(Breve comentários de Lucas Laurentino, UFRJ)
A temática amorosa em Jorge de Sena, ainda que seja recorrente, é sempre múltipla e diversa, procurando expressar as várias formas de experienciar o amor e sobre elas refletir. De poemas mais meditativos passamos àqueles mais corpo-a-corpo, marcados pela presença de um nítido tu, destinatário da voz poética. Destes, podemos destacar “Como queiras, Amor, como tu queiras” (de Post-Scriptum), já antes comentado, “Conheço o sal…” (de Conheço o sal… e outros poemas) e, do mesmo livro, o que agora apresentamos: “Tu és a terra…”
Com quatro quartetos em versos brancos e de métrica irregular (rondando o decassílabo), o poema já se inicia com uma declaração aberta: “Tu és a terra em que pouso”. Um tu-lugar definido, a explorar e ampliar. Esta terra não se resume à analogia com o corpo da pessoa amada, mas estende-se à própria relação construída com ele e sem ele. Assim é que os símiles ondulam desde a terra “macia, suave, terna e dura” até a pedra que machuca: “contra que nas arestas me lacero e firo/ mas de musgo coberta refrescando/ as próprias chagas de existir contigo.” Esta terra não é só fragmento, ou mera paisagem, mas uma vivência ampla da natureza, que a pedra, a árvore, as flores e frutos, a água cristalina sintetizam. “não Madre Terra, nem raptada ninfa/ de bosques e montanhas”. A pessoa amada não é mito nem deusa, mas “Terra humana”, carregada de toda a humanidade que atrai o sujeito poético. Assim, as imagens convocadas não servem para pintar uma possível Musa, um ser decorativo cuja função seria inspirar versos, mas conduzem à concretude de uma relação com alguém de carne e osso, relação que humanamente oscila entre o prazer e a dor, a pedra que lacera e o musgo que refresca.

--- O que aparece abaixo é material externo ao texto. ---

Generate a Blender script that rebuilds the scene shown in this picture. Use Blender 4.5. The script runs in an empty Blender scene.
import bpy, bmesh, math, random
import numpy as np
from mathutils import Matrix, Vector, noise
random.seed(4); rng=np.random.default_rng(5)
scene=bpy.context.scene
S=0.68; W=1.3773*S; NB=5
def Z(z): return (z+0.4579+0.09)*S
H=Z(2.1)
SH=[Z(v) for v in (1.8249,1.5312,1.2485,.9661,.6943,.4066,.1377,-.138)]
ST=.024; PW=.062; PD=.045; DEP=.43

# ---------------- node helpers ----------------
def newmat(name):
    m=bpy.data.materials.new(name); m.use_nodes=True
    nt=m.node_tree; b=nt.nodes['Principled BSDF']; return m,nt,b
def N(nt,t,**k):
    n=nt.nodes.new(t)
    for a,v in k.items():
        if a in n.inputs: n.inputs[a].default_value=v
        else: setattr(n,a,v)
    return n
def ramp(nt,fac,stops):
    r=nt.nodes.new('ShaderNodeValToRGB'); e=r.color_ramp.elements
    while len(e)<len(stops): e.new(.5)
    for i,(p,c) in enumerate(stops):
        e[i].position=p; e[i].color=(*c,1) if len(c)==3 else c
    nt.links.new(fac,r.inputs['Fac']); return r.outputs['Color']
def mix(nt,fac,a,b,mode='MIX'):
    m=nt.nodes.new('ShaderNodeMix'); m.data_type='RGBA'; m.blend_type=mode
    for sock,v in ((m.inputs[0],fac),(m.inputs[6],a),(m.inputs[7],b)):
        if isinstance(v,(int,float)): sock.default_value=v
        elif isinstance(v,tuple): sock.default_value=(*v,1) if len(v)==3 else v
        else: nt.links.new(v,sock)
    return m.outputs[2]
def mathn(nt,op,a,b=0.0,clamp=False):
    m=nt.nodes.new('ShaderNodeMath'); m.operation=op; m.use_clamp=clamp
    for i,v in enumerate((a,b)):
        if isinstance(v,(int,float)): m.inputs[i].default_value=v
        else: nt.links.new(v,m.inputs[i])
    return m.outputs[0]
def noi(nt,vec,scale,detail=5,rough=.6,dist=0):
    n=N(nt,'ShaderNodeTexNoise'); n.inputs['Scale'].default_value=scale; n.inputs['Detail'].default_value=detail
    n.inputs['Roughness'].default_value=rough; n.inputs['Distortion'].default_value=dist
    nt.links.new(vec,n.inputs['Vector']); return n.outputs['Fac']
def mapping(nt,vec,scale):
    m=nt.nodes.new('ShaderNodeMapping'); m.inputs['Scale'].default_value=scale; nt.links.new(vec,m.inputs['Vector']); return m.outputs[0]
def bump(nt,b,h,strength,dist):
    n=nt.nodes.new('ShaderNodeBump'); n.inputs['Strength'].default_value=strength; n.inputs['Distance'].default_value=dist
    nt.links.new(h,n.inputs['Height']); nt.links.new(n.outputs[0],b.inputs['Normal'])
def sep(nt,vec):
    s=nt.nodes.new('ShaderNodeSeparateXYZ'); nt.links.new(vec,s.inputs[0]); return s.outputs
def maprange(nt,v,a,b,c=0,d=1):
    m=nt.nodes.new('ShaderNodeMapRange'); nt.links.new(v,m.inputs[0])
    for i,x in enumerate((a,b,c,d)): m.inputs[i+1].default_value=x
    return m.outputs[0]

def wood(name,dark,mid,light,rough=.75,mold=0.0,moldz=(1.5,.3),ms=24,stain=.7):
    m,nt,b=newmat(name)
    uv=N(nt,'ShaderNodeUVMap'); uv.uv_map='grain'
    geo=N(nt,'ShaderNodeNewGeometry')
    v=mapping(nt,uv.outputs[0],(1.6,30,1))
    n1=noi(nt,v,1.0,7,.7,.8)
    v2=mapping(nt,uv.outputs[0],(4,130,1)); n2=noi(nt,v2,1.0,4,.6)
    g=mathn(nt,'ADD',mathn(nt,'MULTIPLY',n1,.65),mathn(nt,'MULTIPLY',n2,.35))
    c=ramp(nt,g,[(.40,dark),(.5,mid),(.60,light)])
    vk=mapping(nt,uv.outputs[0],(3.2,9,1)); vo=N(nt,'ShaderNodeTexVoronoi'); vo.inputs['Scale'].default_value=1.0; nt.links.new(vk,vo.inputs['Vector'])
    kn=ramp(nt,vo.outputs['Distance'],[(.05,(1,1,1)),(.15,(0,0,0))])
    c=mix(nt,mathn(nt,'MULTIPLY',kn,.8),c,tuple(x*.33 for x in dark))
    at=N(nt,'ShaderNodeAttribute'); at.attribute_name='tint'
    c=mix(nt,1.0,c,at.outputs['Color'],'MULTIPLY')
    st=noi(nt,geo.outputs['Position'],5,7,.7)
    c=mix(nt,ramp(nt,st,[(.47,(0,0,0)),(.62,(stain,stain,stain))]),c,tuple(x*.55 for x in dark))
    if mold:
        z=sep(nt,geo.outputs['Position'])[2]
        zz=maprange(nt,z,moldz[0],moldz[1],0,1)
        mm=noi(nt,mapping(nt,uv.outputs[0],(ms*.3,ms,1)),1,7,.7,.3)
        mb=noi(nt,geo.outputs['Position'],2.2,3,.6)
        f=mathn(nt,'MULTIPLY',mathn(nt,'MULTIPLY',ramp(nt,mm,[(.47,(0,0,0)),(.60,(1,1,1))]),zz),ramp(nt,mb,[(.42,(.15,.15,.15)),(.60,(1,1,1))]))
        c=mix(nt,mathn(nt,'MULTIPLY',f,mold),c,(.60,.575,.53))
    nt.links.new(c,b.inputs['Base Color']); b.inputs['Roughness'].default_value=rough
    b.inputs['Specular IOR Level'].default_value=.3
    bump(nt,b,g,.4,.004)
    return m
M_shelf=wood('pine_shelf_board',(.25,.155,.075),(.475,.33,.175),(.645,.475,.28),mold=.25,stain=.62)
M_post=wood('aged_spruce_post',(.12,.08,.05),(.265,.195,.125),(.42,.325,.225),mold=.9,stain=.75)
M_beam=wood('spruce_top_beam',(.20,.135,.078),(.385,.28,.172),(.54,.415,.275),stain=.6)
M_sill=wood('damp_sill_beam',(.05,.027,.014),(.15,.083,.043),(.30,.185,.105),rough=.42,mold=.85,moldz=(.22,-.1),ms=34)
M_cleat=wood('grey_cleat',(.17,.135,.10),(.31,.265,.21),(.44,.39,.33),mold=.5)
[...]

Dessa maneira, o poema é uma declaração de amor maduro, em que não só o desejo erótico está presente, como também a confiança, a convivência, a segurança. A terra em que se pousa é um espaço de certeza, que não descarta a descoberta; é signo do constante retorno a um universo humano ao qual se está emocionalmente ligado.
E se contrapomos este poema de amor ao nitidamente político “Os Paraísos Artificiais” (de Pedra Filosofal), a noção de terra, por contraste, melhor se define.
Neste último, temos um igualmente marcante primeiro verso: “Na minha terra, não há terra, há ruas;”. É esta terra sem terra que não é inefável, porque, mesmo podendo ser dita, não há o que dizer sobre ela, que abriga uma inefável vida censurada. Aqui, a terra natal é caracterizada pela ausência, pelo sentido de distância, de exílio, uma terra de partida, ao passo que, no poema anterior, a terra-pessoa-amada, esse “tu” absoluto, é a terra da chegada e de pouso garantidos, abrigando em segurança e em confiança o eu desterrado. Não é a Madre Terra, como Pátria, que merece ser louvada, mas sim a terra humana, sempre íntegra na sua (ainda que frágil) humanidade.